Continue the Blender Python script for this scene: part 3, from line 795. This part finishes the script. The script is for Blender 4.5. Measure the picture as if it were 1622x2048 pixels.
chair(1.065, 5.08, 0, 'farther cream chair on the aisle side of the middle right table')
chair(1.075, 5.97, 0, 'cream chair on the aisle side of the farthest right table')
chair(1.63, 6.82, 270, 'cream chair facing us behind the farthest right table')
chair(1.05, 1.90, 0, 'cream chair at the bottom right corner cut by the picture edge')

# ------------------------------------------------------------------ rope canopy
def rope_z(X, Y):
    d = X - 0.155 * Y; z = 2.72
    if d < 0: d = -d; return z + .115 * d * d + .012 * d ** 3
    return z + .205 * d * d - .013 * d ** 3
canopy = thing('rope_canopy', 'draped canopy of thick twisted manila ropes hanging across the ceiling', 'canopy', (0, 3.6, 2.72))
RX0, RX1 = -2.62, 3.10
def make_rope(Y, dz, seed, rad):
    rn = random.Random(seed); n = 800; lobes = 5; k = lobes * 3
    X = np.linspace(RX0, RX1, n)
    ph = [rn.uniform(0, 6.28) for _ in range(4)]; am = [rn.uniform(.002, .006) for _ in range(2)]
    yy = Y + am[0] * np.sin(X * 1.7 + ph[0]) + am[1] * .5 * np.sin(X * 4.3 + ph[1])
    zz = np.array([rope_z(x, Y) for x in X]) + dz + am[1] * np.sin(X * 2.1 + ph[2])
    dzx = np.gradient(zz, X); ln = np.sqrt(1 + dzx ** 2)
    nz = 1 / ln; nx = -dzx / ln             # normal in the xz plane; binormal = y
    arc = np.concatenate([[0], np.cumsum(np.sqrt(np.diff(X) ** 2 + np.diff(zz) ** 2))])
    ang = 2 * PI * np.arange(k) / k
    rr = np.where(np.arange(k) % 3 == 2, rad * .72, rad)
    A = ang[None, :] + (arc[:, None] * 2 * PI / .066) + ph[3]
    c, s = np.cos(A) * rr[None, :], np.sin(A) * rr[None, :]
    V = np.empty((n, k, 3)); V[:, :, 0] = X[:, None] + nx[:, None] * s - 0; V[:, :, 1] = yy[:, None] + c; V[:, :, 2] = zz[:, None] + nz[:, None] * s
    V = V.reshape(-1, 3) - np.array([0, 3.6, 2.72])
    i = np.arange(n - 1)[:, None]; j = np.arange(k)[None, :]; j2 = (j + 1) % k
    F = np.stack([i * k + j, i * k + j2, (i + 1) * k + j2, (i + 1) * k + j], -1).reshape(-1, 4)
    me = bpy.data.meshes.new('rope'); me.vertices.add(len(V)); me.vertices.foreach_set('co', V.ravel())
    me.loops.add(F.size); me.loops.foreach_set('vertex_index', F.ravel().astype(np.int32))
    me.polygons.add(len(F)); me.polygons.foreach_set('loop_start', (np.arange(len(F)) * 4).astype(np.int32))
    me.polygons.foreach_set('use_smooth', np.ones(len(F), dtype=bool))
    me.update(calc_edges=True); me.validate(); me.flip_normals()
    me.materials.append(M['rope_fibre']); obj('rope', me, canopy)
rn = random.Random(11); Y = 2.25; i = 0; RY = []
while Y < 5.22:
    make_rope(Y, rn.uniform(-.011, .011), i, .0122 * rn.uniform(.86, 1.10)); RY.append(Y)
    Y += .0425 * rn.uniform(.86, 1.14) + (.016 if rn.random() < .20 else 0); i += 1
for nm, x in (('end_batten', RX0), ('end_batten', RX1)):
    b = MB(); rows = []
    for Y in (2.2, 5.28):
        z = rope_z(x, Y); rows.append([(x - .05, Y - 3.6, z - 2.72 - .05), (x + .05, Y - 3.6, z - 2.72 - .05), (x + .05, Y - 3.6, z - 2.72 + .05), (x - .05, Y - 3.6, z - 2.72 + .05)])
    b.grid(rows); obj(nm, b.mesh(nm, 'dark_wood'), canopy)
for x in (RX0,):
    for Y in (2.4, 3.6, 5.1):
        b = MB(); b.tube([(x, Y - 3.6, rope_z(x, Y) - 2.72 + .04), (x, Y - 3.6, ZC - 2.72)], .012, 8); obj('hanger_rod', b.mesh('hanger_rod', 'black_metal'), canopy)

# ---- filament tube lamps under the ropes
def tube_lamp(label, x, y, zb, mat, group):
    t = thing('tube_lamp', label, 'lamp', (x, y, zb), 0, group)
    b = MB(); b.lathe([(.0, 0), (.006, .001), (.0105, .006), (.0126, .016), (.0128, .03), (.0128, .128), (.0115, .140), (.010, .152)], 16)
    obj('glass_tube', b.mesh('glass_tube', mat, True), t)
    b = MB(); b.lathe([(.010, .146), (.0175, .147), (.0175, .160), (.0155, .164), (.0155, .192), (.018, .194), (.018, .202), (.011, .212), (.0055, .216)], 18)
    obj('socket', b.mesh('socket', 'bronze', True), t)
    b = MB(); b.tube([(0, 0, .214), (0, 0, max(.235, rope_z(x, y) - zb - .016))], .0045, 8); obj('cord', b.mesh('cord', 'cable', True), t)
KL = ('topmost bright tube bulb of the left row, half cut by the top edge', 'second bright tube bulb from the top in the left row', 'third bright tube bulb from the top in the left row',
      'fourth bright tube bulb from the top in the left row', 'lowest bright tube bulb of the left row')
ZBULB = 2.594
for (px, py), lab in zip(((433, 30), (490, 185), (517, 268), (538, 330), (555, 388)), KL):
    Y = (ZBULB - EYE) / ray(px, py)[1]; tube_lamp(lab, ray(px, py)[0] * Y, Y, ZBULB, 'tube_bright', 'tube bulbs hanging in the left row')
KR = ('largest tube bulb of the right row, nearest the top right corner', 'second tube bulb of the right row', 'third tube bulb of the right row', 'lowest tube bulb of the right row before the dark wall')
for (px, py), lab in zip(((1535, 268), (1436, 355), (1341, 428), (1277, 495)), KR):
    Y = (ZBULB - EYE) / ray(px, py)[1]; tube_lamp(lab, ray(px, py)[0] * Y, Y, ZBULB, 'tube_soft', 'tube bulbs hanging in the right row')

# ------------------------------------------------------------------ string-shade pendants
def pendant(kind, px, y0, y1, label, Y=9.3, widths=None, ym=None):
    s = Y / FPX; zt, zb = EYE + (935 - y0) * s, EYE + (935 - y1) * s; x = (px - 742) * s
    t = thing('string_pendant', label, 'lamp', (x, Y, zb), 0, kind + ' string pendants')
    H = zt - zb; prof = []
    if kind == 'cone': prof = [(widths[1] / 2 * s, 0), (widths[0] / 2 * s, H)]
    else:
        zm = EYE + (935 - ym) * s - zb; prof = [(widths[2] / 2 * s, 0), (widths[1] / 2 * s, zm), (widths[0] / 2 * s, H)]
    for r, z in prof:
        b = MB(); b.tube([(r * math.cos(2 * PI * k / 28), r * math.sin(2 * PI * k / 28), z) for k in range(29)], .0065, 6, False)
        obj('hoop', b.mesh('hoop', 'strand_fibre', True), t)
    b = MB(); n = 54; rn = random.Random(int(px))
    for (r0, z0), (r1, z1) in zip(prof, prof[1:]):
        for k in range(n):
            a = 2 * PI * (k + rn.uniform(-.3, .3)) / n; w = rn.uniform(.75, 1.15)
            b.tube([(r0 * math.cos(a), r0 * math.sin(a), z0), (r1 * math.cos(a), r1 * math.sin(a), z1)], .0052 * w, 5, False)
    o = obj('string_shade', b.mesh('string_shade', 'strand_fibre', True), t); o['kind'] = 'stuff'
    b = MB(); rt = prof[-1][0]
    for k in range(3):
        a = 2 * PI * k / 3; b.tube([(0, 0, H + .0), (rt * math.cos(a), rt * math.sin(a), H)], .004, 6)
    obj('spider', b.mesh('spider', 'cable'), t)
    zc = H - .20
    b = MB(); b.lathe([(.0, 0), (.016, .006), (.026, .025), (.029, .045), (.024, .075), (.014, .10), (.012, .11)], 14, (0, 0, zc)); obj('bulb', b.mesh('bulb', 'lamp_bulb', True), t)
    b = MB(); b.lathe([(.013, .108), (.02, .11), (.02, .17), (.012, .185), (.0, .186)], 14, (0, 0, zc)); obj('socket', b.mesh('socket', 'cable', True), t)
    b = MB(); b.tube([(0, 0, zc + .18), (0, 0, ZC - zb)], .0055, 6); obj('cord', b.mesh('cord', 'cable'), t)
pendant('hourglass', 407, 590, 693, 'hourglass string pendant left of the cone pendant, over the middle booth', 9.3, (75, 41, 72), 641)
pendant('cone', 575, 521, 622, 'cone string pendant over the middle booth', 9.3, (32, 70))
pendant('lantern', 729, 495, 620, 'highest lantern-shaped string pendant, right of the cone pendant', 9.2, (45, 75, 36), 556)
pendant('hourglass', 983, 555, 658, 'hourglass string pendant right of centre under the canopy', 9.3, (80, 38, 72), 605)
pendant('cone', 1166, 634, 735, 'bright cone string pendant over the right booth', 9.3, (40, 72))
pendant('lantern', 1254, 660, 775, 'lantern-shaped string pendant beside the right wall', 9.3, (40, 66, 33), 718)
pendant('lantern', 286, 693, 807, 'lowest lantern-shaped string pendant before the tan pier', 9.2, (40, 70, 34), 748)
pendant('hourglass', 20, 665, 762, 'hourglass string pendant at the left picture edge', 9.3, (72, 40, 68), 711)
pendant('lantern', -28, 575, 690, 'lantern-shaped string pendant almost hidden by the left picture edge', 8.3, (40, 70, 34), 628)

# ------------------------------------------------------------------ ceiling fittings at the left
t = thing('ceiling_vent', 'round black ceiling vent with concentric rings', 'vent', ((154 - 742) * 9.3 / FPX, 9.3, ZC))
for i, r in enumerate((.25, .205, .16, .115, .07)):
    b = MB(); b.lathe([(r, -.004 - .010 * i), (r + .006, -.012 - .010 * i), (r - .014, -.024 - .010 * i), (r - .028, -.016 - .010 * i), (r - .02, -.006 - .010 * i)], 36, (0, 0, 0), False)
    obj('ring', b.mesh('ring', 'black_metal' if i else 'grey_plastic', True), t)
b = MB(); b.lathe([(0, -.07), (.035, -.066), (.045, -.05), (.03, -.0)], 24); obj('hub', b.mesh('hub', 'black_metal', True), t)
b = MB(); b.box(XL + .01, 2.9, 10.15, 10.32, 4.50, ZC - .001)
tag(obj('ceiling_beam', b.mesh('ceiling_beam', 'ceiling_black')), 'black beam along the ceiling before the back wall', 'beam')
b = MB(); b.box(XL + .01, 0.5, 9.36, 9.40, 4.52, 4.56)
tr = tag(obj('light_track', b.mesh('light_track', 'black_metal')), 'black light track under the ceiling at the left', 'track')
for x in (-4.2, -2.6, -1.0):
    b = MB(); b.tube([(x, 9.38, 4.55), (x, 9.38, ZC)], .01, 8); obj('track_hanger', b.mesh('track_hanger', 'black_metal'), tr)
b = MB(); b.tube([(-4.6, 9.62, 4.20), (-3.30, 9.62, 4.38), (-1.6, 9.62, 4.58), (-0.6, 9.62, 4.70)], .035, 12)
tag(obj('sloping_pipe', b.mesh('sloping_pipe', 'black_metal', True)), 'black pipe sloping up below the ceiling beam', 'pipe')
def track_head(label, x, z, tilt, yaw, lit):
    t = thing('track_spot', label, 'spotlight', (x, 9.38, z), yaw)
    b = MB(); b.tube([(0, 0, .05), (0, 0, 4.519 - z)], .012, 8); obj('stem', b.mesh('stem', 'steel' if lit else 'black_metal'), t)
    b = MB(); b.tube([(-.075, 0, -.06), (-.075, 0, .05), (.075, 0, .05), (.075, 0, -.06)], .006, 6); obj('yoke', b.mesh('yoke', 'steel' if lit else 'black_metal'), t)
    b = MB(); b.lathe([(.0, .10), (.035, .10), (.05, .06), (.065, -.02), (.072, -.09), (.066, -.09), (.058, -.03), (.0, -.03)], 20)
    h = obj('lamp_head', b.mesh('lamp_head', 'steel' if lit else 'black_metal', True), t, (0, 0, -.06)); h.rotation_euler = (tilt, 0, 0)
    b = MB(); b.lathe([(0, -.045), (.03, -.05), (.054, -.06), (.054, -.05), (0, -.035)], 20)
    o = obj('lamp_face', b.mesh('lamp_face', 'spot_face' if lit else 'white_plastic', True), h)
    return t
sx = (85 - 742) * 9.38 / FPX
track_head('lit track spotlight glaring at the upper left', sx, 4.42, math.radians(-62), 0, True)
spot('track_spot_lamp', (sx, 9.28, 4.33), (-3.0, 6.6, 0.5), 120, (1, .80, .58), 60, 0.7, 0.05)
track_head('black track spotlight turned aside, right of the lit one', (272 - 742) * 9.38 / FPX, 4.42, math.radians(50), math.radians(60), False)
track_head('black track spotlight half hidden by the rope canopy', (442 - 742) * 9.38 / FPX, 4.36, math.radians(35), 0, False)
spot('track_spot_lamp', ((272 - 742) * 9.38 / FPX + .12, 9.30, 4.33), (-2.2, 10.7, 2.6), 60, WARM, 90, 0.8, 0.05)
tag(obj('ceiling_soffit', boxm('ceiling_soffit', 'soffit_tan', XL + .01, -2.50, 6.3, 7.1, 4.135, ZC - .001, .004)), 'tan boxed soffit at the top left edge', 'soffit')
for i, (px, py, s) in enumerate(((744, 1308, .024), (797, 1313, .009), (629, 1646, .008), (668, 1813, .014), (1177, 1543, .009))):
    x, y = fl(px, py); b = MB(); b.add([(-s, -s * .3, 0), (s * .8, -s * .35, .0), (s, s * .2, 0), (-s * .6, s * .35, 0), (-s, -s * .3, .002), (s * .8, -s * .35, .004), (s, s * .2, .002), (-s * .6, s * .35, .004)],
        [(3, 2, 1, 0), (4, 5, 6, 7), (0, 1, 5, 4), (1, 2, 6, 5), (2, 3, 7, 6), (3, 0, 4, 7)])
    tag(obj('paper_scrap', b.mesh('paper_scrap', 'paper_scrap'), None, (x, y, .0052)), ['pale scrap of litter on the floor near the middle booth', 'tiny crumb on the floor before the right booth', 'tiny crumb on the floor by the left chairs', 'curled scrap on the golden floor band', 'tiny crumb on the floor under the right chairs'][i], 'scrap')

Problem
Beginning at the top of the data, extract each line through the line containing "chair(1.05, 1.90, 0, 'cream" and return those lines exactly, with nothing added.

Output of the exercise
Continue the Blender Python script for this scene: part 3, from line 795. This part finishes the script. The script is for Blender 4.5. Measure the picture as if it were 1622x2048 pixels.
chair(1.065, 5.08, 0, 'farther cream chair on the aisle side of the middle right table')
chair(1.075, 5.97, 0, 'cream chair on the aisle side of the farthest right table')
chair(1.63, 6.82, 270, 'cream chair facing us behind the farthest right table')
chair(1.05, 1.90, 0, 'cream chair at the bottom right corner cut by the picture edge')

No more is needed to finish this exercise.